§ **GIVEN TASK**
Set down exactly the lines of the records from the top to the line containing "bm.faces.new(rows[-1])"; include both.

§ **DATA TO PROCESS**
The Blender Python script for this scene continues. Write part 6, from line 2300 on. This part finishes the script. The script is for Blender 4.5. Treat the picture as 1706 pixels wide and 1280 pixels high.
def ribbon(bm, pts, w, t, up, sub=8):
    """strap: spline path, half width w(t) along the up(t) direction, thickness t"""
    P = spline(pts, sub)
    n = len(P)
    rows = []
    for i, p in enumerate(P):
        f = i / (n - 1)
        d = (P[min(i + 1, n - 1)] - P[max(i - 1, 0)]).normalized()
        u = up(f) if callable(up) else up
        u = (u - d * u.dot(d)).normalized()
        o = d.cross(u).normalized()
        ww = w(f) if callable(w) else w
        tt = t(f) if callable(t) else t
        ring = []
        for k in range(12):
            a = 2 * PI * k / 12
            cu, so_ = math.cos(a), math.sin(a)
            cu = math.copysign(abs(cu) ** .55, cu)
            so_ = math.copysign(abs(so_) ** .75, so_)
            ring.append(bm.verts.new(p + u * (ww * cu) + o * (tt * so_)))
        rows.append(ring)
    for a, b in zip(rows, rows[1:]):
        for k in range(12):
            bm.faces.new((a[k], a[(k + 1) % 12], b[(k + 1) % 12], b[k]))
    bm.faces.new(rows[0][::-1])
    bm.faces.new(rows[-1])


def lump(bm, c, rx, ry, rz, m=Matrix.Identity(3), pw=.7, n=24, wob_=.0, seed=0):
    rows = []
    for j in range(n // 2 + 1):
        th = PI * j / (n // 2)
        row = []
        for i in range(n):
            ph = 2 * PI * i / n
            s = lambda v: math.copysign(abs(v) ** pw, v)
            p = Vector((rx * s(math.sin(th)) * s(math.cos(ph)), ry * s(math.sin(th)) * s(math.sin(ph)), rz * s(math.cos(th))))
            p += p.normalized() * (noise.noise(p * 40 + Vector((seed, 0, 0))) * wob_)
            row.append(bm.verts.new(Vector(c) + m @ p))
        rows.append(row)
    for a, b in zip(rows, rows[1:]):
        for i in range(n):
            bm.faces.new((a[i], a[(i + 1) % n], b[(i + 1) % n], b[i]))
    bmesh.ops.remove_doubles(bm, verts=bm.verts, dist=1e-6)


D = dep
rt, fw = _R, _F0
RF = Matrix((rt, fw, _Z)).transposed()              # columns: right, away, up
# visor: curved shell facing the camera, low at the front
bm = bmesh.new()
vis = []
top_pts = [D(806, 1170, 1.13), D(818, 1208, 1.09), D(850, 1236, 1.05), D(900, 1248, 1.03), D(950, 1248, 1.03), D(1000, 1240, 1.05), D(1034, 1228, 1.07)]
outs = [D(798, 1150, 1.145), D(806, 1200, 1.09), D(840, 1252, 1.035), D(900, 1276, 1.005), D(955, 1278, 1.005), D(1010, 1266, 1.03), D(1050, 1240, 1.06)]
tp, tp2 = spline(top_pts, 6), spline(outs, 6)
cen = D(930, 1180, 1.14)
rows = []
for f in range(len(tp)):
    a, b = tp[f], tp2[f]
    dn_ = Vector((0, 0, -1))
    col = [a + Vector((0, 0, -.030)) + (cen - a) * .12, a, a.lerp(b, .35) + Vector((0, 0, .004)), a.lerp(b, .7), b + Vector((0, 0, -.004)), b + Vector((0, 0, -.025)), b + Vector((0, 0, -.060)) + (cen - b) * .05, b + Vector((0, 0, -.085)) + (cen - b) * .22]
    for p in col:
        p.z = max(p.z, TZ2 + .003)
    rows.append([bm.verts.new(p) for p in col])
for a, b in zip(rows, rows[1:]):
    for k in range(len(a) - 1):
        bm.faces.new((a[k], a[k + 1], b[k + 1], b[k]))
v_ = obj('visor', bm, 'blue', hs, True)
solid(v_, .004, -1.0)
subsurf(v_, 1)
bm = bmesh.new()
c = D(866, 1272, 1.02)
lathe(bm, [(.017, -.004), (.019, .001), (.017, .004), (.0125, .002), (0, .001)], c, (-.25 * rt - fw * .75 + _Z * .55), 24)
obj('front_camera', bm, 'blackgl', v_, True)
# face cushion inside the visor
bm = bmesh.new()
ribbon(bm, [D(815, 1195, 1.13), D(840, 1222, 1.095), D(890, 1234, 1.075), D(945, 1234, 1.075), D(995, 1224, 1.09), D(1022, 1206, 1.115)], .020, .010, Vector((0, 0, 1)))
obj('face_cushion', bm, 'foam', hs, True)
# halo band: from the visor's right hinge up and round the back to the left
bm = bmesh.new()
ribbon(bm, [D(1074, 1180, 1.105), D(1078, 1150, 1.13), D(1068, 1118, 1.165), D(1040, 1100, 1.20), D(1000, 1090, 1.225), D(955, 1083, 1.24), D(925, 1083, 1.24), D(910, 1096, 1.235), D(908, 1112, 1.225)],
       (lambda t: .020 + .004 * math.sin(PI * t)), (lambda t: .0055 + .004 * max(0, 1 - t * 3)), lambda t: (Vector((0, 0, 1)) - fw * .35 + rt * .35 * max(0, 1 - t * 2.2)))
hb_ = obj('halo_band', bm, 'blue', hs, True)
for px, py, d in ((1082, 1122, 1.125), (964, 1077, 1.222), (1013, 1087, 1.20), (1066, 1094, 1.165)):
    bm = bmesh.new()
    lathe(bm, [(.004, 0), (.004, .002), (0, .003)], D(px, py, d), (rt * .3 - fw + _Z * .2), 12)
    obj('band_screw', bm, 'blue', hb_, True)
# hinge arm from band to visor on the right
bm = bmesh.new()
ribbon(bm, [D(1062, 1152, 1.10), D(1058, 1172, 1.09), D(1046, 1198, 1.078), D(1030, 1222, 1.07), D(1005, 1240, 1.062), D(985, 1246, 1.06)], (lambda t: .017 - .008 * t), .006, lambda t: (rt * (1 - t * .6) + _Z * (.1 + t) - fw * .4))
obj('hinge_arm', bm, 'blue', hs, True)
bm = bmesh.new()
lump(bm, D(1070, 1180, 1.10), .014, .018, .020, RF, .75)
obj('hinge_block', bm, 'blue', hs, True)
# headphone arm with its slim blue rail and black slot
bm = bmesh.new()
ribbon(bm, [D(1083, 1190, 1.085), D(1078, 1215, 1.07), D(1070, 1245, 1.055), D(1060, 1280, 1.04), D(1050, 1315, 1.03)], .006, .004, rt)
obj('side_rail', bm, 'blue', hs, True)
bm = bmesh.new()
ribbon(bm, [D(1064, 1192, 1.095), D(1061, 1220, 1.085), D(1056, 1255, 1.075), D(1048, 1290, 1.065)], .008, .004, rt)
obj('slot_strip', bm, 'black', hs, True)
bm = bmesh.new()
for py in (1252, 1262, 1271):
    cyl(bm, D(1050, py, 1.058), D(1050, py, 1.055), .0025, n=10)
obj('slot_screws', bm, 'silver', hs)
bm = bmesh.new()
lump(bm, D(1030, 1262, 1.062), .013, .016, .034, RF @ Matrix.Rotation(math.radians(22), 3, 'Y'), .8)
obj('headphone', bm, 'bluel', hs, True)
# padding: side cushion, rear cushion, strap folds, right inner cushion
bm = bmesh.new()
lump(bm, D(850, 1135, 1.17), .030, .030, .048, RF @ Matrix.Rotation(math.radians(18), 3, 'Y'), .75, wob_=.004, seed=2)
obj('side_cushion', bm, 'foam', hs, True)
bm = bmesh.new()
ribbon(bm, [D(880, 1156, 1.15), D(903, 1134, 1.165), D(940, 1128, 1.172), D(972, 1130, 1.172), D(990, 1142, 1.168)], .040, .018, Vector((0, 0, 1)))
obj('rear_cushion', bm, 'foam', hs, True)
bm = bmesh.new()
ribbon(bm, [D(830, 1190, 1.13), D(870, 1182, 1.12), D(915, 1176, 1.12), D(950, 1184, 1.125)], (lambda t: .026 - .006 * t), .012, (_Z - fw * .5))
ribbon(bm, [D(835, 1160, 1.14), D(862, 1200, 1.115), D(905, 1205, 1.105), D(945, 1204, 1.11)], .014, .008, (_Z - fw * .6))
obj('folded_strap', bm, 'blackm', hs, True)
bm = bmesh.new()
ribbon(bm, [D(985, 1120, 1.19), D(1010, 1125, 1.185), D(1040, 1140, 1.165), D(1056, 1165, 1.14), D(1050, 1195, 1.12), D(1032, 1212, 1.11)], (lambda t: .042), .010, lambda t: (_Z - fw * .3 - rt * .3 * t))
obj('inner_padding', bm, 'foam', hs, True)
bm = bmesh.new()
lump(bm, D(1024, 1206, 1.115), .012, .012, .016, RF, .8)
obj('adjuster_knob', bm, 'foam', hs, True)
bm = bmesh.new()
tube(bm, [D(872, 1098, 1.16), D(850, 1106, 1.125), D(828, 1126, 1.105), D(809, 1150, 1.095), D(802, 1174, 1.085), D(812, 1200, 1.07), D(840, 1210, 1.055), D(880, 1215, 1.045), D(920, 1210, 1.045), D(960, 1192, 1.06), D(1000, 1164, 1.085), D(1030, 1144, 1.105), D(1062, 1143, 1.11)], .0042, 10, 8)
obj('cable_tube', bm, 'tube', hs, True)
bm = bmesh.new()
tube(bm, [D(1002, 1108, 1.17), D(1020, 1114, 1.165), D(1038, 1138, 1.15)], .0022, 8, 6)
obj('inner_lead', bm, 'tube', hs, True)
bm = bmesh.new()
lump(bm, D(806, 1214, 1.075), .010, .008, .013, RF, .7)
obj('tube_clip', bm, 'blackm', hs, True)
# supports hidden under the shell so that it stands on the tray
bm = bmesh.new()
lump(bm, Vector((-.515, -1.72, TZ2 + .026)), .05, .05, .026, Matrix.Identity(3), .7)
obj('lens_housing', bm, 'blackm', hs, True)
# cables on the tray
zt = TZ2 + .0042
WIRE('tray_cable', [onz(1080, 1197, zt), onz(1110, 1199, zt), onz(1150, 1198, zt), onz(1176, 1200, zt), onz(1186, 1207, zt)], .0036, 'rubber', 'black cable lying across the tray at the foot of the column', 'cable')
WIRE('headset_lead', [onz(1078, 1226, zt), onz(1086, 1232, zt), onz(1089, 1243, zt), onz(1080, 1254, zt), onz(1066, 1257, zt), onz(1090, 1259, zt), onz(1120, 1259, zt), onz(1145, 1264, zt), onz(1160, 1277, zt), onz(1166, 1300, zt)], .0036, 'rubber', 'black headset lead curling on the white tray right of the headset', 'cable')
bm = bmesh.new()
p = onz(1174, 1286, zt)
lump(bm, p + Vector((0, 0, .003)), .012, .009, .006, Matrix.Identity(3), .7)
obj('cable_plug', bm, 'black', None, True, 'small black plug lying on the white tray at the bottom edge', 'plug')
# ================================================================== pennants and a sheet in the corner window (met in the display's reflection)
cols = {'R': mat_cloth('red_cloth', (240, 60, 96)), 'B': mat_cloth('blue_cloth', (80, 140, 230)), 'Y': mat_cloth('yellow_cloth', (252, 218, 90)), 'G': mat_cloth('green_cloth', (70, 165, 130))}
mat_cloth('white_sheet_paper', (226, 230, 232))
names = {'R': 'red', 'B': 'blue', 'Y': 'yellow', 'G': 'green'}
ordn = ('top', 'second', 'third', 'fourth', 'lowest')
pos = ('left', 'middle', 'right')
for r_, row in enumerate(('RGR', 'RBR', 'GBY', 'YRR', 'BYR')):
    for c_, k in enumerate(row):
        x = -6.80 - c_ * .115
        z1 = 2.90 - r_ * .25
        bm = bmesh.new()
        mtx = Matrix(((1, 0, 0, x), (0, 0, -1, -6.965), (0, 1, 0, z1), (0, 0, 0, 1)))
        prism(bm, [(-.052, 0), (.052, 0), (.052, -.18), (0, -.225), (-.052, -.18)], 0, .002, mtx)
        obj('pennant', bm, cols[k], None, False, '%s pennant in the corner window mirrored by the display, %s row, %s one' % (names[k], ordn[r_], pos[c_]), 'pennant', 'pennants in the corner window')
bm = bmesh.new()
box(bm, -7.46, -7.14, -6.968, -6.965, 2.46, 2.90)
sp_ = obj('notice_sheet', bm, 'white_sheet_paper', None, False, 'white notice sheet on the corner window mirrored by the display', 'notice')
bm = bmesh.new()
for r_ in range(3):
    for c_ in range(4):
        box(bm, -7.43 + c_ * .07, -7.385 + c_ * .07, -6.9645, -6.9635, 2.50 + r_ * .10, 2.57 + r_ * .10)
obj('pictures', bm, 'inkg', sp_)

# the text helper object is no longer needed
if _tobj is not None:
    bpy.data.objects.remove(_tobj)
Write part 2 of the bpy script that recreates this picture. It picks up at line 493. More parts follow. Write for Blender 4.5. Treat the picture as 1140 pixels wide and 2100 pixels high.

§ **TASK RESULT**
The Blender Python script for this scene continues. Write part 6, from line 2300 on. This part finishes the script. The script is for Blender 4.5. Treat the picture as 1706 pixels wide and 1280 pixels high.
def ribbon(bm, pts, w, t, up, sub=8):
    """strap: spline path, half width w(t) along the up(t) direction, thickness t"""
    P = spline(pts, sub)
    n = len(P)
    rows = []
    for i, p in enumerate(P):
        f = i / (n - 1)
        d = (P[min(i + 1, n - 1)] - P[max(i - 1, 0)]).normalized()
        u = up(f) if callable(up) else up
        u = (u - d * u.dot(d)).normalized()
        o = d.cross(u).normalized()
        ww = w(f) if callable(w) else w
        tt = t(f) if callable(t) else t
        ring = []
        for k in range(12):
            a = 2 * PI * k / 12
            cu, so_ = math.cos(a), math.sin(a)
            cu = math.copysign(abs(cu) ** .55, cu)
            so_ = math.copysign(abs(so_) ** .75, so_)
            ring.append(bm.verts.new(p + u * (ww * cu) + o * (tt * so_)))
        rows.append(ring)
    for a, b in zip(rows, rows[1:]):
        for k in range(12):
            bm.faces.new((a[k], a[(k + 1) % 12], b[(k + 1) % 12], b[k]))
    bm.faces.new(rows[0][::-1])
    bm.faces.new(rows[-1])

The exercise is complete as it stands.